24 October 2018
Screen Cultures – Virtual Reality and New Screen Frontiers
1600-1730 Wednesday 24 October 2018
C284, Curzon B, Birmingham City University
Free registration at this link
Sarah Walden (BCU) “Slicing and Dicing the Cultural/ Visual/ Linguistic/ Material/ Neurological – the Performativity of (Glitched) 360 Video
Still in its infancy as a cinematic format, 360 video offers experimental filmmakers the rare chance to stumble around in the dark and feel for the edges of their practices. School of Art PGR Sarah Walden presents her research into the structural, linguistic and material properties of 360 video as a methodology for articulating the situated knowledges of neurodivergences as embodied radical difference.
Sarah Jones (BCU) – Presence and Immersive media
What is the manifestation and meaning of presence within immersive media? This paper will advance the argument that it is presence that is the distinctive quality of immersive media, distinguishing it from traditional film, computer games or television and documentary form. The understanding of presence is derived from the notion of suspending all disbelief in the world (Pimental and Texaria 1993) and one where the mediated world is not mediated (Lombard and Ditton 1997).
To apply this understanding to immersive media, the study draws on scholarly traditions and methods in philosophy, media and technology. Following Heidegger and McLuhan, it seeks to understand what can be learnt from the essence of the technology, as opposed to an interpretation of content or output. The methodological influence of media studies is underpinned by the New Journalism and immersive journalism approaches within broader factual storytelling and documentary. Scholarly traditions within philosophy and virtual reality inform an approach where technology itself is not at the heart of understanding presence but where it is the technological impact of how emerging forms can impact the nature of presence in storytelling.
About the speakers:
Sarah Walden‘s practice-led research seeks to use the unexpected effects, errors, offshoots and discards aestheticised by Dirty New Media in conjunction with complexity, entanglement, synesthesia, and sensuous embodiment / radical matter to articulate a sensuous new materialism within contemporary media arts. Using glitch art theory and methodology applied to both digital and analogue, she makes multi-channel media artwork that grounds through the poetics of the body. For more information on her work see www.sarahwalden.net.

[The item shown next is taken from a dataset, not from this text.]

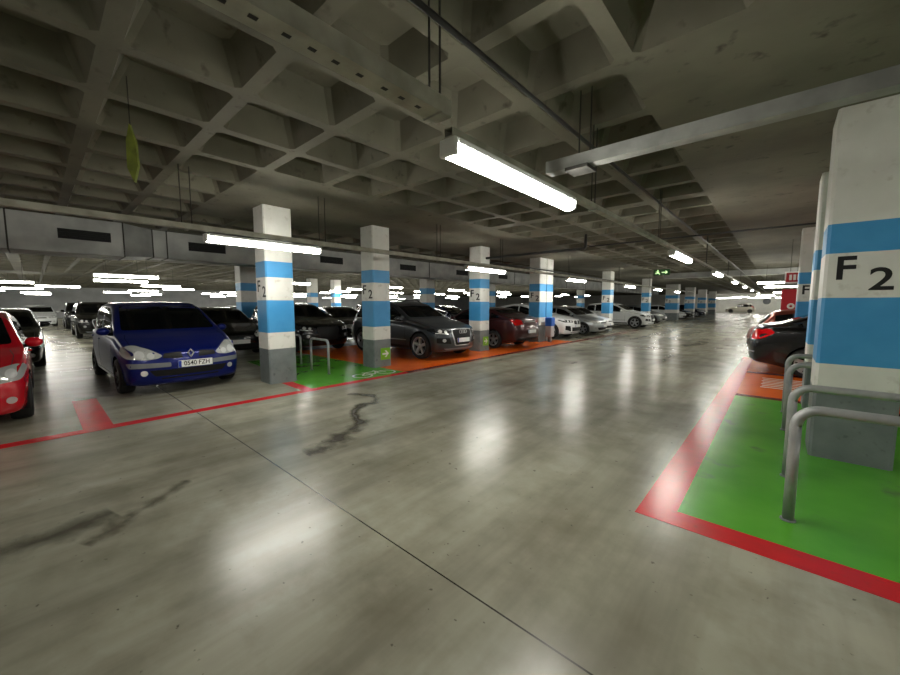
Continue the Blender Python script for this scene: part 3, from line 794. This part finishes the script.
def make_car(kind, pnt, style, name='car', badge=None, detail=True, seed=0):
    sp = dict(SPEC[kind]); sp.update(style.get('spec', {})); K = Car(sp, pnt); L = K.L; hw = K.hw0
    root = empty(name)
    body = K.mb
    X = lambda t: L / 2 - t
    # bonnet and hatch shut lines, drawn as thin dark gaps in the body mesh
    def seam(view, pts, w=.007):
        for a, b in zip(pts[:-1], pts[1:]):
            a, b = np.array(a, float), np.array(b, float); t = (b - a) / max(np.linalg.norm(b - a), 1e-6); q = np.array((-t[1], t[0])) * w / 2
            K.patch('seam', view, [tuple(a + q), tuple(a - q), tuple(b - q), tuple(b + q)], M['gap'], .0022, into=body, step=.1, skirt=.001)
    tc, tr = sp['cowl'], sp['roof']
    if detail:
        bz = [(X(.25), -hw * .80), (X(.8), -hw * .84), (X(tc - .02), -hw * .80)]
        for sg in (1, -1): seam('top', [(x, y * sg) for x, y in bz])
        for vw in ('left', 'right'):
            for t in ((sp['side'][0] - .12, sp['pillars'][1], sp['pillars'][2] + .02) if kind != 'hatch2' else ()):
                seam(vw, [(X(t), sp['zb'] + .12), (X(t), K.belt(t) - .01)])
            seam(vw, [(X(sp['side'][0] - .12), sp['zb'] + .12), (X(sp['pillars'][2] + .02 - .25), sp['zb'] + .12)])
    body.build('body', root, sharp=math.radians(50))
    # windscreen
    zb0, zt0 = K.top(tc) + .035, K.top(tr) - .005
    yb, yt = K.rw(tc) * .90, K.rw(tr) * .90
    K.patch('windscreen', 'front', [(-yb, zb0), (yb, zb0), (yt, zt0), (-yt, zt0)], M['glass'], .004, root, .07, rnd=.05)
    r0, r1 = sp['rear']
    ya, yc = K.rw(r0) * .88, K.rw(r1) * .86
    zr0, zr1 = K.top(r0) - .03, K.top(r1) + .05
    K.patch('rear_window', 'rear', [(-yc, zr1), (yc, zr1), (ya, zr0), (-ya, zr0)], M['glass'], .004, root, .07, rnd=.05)
    # side windows
    s0, s1 = sp['side']; cuts = [s0] + list(sp['pillars']) + [s1]
    for vw in ('left', 'right'):
        for a, b in zip(cuts[:-1], cuts[1:]):
            a_, b_ = a + .03, b - .03
            lo = []; hi = []
            for t in np.linspace(a_, b_, max(3, int((b_ - a_) / .08) + 2)):
                zl = K.belt(t) + .025; zh = K.top(t) - .115 - .02 * abs(t - 2.6)
                if zh > zl + .03: lo.append((X(t), zl)); hi.append((X(t), zh))
            if len(lo) < 2 or abs(lo[0][0] - lo[-1][0]) < .08: continue
            K.patch('side_window', vw, lo + hi[::-1], M['glass'], .004, root, .07)
    # wheels
    for t in (sp['fo'], sp['fo'] + sp['wb']):
        for sg in (-1, 1): K.wheel(root, X(t), sg * (hw - .115), sp['r'], sg, style.get('darkrim', False), style.get('spokes', 5))
    # mirrors and handles
    tm = sp['side'][0] + .16; zmir = K.belt(tm) + .10
    for sg in (-1, 1):
        bm = bmesh.new(); bmesh.ops.create_uvsphere(bm, u_segments=14, v_segments=10, radius=1)
        for v in bm.verts:
            v.co = Vector((v.co.x * .085 * (1 if v.co.x > 0 else .45), v.co.y * .10, v.co.z * .075)) + Vector((X(tm) + .03, sg * (hw + .055), zmir))
        mb = MB(); mb.bm(bm, pnt, True); bm.free()
        mb.tube([(X(tm), sg * (hw * .93), zmir - .06), (X(tm) + .02, sg * (hw + .06), zmir - .035)], .03, M['blackp'], 8)
        w = mb.build('wing_mirror', root)
        if style.get('mirror_black'): w.data.materials[0] = M['blackp']
    if detail:
        for vw, sg in (('left', 1), ('right', -1)):
            for t in (sp['pillars'][1] - .16, sp['pillars'][2] - .16):
                h = K.cast(vw, X(t), K.belt(t) - .11)
                if h:
                    mb = MB(); p = h[0]; mb.cbox(p.x - .09, p.x + .09, p.y - .012, p.y + .03 if sg > 0 else p.y + .012, p.z - .014, p.z + .014, style.get('handle', pnt), .008)
                    if sg < 0:
                        for i, v in enumerate(mb.v): mb.v[i] = (v[0], v[1] - .022, v[2])
                    mb.build('door_handle', root)
    # front and rear dress, given per style in half-view (y, z)
    for it in style['front']:
        nm, poly, m, off = it[:4]; ex = it[4] if len(it) > 4 else {}
        sym = ex.get('sym', False); rn = ex.get('rnd', .02)
        for poly_ in ([poly, mir(poly)] if sym else [poly]):
            o = K.patch(nm, 'front', poly_, M[m] if isinstance(m, str) else m, off, root, ex.get('step', .05), rnd=rn)
            for nm2, c, m2 in ex.get('sub', ()):
                c_ = c if poly_ is poly else mir(c)
                K.patch(nm2, 'front', c_, M[m2], off + .006, o, .03)
    for it in style.get('rear', ()):
        nm, poly, m, off = it[:4]; ex = it[4] if len(it) > 4 else {}
        for poly_ in ([poly, mir(poly)] if ex.get('sym') else [poly]):
            o = K.patch(nm, 'rear', poly_, M[m], off, root, .05, rnd=ex.get('rnd', .02))
            for nm2, c, m2 in ex.get('sub', ()):
                c_ = c if poly_ is poly else mir(c)
                K.patch(nm2, 'rear', c_, M[m2], off + .006, o, .03)
    for it in style.get('sides', ()):
        nm, poly, m, off = it[:4]
        for vw in ('left', 'right'):
            K.patch(nm, vw, [(X(a), b) for a, b in poly], M[m], off, root, .07, rnd=.02)
    def plate(end, z, text=None, y=0):
        sg = 1 if end == 'front' else -1
        h = K.cast(end, y, z)
        if not h: return
        x = h[0].x + sg * .012
        mb = MB(); mb.box(min(x, x + sg * .012), max(x, x + sg * .012), y - .265, y + .265, z - .06, z + .06, M['plate'])
        xx = x + sg * .0125; ye = y - sg * .265; 
        mb.box(min(xx, xx + sg * .001), max(xx, xx + sg * .001), min(ye, ye + sg * .045), max(ye, ye + sg * .045), z - .058, z + .058, M['plateblue'])
        p = mb.build('number_plate', root)
        if text:
            place_text(text_mesh(text, .115, M['ink'], .0015, .001), 'plate_number', frame((xx + sg * .001, y + sg * .02, z), (0, sg, 0), (0, 0, 1)), p, (.86, 1, 1))
    if style.get('plate_f'): plate('front', style['plate_f'], style.get('plate_text'), style.get('plate_y', 0))
    if style.get('plate_r'): plate('rear', style['plate_r'])
    if style.get('rails'):
        for sg in (-1, 1):
            pts = []
            for t in np.linspace(tr + .25, sp['rear'][0] - .25, 9):
                pts.append((X(t), sg * K.rw(t) * .93, K.top(t) + (.02 if 0 < len(pts) < 8 else -.03)))
            mb = MB(); mb.tube(pts, .016, M[style['rails']], 8); mb.build('roof_rail', root)
    if style.get('belt_trim'):
        a, b = sp['side'][0] + .05, sp['side'][1] - .05
        for vw in ('left', 'right'):
            lo = [(X(t), K.belt(t) + .002) for t in np.linspace(a, b, 26)]; hi = [(x, z + .022) for x, z in lo]
            K.patch('window_trim', vw, lo + hi[::-1], M['chrome'], .008, root, .09)
    if badge: badge(K, root)
    return root, K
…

Sarah Jones is the Head of the Birmingham School of Media at Birmingham City University. Her practice and research sit within emerging technologies and the development of immersive experiential films. Her research is focused on immersive realities (VR/AR), experiential film within 360 immersive storytelling. Sarah looks to build experiences that allow for immersion, using whatever technology she can get her hands on. She is working to define a form of film practice around immersive experiential film and play with ideas of multi-sensory VR to enhance presence in an environment.